● **GIVEN DATA**:
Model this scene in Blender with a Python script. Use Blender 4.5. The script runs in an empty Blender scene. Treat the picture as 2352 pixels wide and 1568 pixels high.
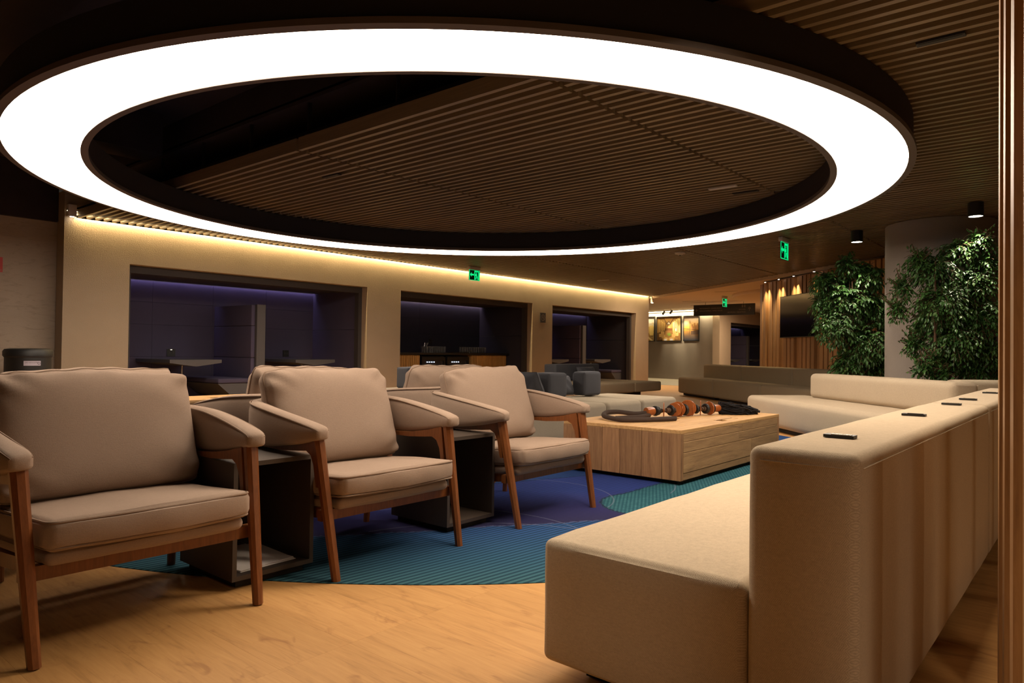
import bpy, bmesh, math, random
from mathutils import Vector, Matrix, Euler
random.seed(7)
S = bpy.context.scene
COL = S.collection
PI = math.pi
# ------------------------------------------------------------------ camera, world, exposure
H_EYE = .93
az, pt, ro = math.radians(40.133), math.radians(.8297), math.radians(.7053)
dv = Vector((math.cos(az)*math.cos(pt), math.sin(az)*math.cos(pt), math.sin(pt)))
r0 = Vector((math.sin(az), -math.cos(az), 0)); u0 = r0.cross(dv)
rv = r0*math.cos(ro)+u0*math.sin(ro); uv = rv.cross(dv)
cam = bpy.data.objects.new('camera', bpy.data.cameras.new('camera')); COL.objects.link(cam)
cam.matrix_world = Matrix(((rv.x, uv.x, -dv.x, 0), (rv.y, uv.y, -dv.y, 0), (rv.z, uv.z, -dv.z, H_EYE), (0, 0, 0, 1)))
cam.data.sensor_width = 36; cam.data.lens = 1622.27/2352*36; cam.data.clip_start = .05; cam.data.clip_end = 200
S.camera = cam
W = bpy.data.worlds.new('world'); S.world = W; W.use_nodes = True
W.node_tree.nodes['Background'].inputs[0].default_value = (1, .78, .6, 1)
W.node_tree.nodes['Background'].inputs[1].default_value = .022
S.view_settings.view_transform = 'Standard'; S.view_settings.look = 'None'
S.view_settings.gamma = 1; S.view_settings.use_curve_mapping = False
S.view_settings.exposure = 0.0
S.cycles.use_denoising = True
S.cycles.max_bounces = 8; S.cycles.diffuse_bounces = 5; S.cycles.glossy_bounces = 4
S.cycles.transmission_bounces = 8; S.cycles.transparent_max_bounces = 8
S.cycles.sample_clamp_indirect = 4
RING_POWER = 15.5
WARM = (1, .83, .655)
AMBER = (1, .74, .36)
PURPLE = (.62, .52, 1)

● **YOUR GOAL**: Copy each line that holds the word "scene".

● **FINAL RESULT**:
Model this scene in Blender with a Python script. Use Blender 4.5. The script runs in an empty Blender scene. Treat the picture as 2352 pixels wide and 1568 pixels high.
S = bpy.context.scene